◆ Information provided
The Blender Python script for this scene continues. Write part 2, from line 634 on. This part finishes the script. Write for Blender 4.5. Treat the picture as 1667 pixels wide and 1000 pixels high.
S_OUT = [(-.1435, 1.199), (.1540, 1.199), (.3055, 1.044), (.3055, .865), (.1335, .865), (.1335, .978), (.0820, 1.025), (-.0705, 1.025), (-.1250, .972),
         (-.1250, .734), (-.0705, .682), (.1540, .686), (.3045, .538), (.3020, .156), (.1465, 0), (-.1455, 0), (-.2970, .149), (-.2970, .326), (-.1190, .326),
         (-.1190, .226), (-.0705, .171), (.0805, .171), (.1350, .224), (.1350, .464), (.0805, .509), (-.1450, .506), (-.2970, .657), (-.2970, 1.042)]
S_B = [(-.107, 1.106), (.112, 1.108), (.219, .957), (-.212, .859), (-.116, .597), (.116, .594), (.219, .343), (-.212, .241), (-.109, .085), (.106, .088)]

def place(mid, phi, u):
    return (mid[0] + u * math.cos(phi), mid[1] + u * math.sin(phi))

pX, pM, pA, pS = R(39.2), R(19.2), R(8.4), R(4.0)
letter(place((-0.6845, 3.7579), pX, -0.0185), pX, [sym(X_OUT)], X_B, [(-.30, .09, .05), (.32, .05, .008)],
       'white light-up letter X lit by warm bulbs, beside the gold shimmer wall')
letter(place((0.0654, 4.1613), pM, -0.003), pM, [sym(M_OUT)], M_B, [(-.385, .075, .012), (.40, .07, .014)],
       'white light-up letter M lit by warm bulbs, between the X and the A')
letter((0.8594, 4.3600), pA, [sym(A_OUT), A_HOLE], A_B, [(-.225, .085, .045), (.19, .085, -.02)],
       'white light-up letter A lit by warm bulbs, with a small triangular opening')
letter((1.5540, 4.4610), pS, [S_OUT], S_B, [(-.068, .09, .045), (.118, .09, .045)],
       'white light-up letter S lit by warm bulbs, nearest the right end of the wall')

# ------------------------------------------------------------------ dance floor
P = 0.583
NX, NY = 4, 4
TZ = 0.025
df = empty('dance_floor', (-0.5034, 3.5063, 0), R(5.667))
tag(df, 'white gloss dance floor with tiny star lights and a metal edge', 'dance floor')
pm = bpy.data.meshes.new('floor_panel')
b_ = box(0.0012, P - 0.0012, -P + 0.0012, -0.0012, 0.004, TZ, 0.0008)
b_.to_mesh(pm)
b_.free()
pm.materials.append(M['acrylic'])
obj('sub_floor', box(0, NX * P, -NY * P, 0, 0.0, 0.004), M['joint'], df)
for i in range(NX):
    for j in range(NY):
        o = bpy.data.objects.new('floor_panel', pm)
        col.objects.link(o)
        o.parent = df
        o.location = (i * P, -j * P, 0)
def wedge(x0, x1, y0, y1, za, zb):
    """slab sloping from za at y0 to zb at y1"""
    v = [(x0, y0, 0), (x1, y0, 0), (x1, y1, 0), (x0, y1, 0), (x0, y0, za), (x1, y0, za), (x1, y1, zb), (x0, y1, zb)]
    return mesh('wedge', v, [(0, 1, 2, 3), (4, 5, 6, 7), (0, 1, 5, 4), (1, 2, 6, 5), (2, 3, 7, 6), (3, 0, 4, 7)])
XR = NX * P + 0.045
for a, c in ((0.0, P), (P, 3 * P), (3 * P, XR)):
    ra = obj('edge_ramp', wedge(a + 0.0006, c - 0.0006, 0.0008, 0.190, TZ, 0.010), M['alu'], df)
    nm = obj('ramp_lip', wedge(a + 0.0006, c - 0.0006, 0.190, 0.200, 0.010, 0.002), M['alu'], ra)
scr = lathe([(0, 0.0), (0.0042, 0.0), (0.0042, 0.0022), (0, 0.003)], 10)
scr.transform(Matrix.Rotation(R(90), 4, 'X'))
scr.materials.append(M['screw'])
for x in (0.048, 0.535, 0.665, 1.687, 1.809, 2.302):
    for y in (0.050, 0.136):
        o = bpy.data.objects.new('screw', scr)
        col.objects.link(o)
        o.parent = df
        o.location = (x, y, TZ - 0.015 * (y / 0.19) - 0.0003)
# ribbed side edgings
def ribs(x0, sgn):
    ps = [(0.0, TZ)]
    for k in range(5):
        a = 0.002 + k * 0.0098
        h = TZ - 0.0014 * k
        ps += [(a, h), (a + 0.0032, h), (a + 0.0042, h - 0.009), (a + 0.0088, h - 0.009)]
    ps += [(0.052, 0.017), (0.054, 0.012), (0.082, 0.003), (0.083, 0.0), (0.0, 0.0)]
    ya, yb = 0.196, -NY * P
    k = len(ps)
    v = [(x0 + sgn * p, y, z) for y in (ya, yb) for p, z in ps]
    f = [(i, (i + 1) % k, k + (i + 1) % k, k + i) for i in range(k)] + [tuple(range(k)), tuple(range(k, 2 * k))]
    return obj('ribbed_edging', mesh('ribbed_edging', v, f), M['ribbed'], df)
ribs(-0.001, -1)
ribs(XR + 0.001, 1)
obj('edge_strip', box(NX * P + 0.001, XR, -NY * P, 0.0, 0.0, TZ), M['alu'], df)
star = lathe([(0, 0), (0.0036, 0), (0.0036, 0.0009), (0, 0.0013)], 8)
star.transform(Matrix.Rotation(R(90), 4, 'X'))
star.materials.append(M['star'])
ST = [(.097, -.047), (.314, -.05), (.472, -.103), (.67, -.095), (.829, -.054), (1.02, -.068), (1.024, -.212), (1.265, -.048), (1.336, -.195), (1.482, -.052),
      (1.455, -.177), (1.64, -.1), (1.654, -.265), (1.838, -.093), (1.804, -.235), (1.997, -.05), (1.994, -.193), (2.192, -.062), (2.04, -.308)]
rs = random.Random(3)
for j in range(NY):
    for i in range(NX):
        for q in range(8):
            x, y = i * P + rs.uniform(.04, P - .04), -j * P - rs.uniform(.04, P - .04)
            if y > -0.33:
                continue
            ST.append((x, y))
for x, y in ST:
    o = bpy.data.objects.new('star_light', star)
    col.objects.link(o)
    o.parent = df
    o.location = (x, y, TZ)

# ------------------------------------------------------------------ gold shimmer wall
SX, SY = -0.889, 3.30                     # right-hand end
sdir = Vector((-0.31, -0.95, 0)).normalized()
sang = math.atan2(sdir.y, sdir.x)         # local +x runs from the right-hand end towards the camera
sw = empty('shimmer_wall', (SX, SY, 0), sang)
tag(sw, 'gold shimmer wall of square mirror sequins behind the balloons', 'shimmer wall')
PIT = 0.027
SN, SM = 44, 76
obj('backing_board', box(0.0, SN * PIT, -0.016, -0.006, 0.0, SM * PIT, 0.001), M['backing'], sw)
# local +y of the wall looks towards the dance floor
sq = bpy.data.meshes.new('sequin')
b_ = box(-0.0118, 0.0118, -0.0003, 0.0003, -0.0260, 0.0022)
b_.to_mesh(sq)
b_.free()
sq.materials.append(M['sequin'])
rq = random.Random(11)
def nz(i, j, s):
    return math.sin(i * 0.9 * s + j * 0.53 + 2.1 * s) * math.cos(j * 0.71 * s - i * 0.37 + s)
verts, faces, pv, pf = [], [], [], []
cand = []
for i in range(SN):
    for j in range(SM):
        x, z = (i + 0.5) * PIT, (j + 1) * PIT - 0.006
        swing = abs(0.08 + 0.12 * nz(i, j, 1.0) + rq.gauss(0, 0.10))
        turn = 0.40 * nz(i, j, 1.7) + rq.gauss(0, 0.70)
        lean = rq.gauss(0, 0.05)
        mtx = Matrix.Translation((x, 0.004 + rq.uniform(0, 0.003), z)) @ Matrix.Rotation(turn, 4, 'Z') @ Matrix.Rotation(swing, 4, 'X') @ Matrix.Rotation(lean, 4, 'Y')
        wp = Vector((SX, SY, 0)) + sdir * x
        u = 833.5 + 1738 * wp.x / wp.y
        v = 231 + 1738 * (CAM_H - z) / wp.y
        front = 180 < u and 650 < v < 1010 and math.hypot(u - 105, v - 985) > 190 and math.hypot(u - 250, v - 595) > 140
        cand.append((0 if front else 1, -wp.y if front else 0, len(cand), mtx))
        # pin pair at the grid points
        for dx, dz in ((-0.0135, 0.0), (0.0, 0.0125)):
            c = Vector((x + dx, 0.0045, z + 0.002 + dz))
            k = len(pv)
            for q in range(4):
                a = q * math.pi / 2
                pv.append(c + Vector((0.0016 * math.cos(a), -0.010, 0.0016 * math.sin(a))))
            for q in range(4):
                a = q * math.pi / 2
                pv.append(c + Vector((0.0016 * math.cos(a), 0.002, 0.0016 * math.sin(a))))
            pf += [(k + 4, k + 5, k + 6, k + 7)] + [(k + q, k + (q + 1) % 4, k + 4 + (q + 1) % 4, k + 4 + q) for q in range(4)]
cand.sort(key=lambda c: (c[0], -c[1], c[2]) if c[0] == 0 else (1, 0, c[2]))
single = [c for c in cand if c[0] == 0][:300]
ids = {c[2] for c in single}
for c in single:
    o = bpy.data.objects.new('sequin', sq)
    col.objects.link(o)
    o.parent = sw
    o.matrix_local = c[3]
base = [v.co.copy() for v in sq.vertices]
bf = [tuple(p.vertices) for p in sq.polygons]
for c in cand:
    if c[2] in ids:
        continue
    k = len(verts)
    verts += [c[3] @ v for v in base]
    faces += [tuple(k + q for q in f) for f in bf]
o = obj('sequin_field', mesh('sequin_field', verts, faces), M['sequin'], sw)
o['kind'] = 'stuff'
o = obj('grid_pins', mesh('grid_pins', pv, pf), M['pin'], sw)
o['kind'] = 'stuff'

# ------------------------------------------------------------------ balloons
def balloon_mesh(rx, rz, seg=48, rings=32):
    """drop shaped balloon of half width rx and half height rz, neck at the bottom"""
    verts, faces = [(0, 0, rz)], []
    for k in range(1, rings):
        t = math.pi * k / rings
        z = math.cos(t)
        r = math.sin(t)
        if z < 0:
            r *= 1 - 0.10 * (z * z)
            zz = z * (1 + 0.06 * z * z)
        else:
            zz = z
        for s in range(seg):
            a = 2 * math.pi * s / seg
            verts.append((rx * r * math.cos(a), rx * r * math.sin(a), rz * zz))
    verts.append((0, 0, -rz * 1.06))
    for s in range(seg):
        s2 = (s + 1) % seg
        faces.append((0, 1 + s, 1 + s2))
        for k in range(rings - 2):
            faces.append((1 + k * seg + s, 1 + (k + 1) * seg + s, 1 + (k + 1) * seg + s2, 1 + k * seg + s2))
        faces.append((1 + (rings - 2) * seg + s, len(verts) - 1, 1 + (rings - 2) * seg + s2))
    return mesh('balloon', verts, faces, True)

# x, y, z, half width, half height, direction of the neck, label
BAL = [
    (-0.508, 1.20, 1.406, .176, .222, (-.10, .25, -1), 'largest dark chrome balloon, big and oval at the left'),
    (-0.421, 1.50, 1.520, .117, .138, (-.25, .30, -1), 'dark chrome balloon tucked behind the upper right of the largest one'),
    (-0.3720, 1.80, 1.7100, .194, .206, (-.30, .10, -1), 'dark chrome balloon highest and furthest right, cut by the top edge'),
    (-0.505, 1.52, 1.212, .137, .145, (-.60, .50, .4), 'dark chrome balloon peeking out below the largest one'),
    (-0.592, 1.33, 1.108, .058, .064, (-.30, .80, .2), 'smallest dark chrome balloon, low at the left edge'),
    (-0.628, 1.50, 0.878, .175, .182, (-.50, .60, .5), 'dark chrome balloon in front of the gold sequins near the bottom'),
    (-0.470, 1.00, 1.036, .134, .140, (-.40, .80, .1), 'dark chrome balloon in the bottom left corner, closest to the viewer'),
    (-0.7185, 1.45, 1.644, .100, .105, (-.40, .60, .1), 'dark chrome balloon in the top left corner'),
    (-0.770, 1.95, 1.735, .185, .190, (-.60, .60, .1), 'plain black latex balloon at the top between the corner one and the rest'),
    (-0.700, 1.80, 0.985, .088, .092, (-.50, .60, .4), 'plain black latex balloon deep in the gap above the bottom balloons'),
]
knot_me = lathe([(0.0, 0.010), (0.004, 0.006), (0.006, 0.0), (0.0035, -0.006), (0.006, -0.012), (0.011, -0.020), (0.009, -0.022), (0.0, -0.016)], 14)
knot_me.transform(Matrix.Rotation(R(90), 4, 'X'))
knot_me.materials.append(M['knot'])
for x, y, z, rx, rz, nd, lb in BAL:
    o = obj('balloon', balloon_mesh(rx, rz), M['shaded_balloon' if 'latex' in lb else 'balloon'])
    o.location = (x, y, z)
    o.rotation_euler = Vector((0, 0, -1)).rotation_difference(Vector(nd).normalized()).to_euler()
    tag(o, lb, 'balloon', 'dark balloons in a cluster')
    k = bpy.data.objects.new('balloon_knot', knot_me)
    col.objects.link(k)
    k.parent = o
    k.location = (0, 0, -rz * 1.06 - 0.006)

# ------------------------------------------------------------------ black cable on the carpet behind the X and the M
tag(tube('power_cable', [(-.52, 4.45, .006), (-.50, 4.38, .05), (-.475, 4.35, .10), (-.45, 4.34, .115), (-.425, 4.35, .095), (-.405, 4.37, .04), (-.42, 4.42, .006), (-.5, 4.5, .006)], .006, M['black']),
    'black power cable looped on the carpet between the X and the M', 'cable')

◆ Exercise instructions
Find every line holding the word "from"; give their count and nothing else.

◆ Solution for this problem
3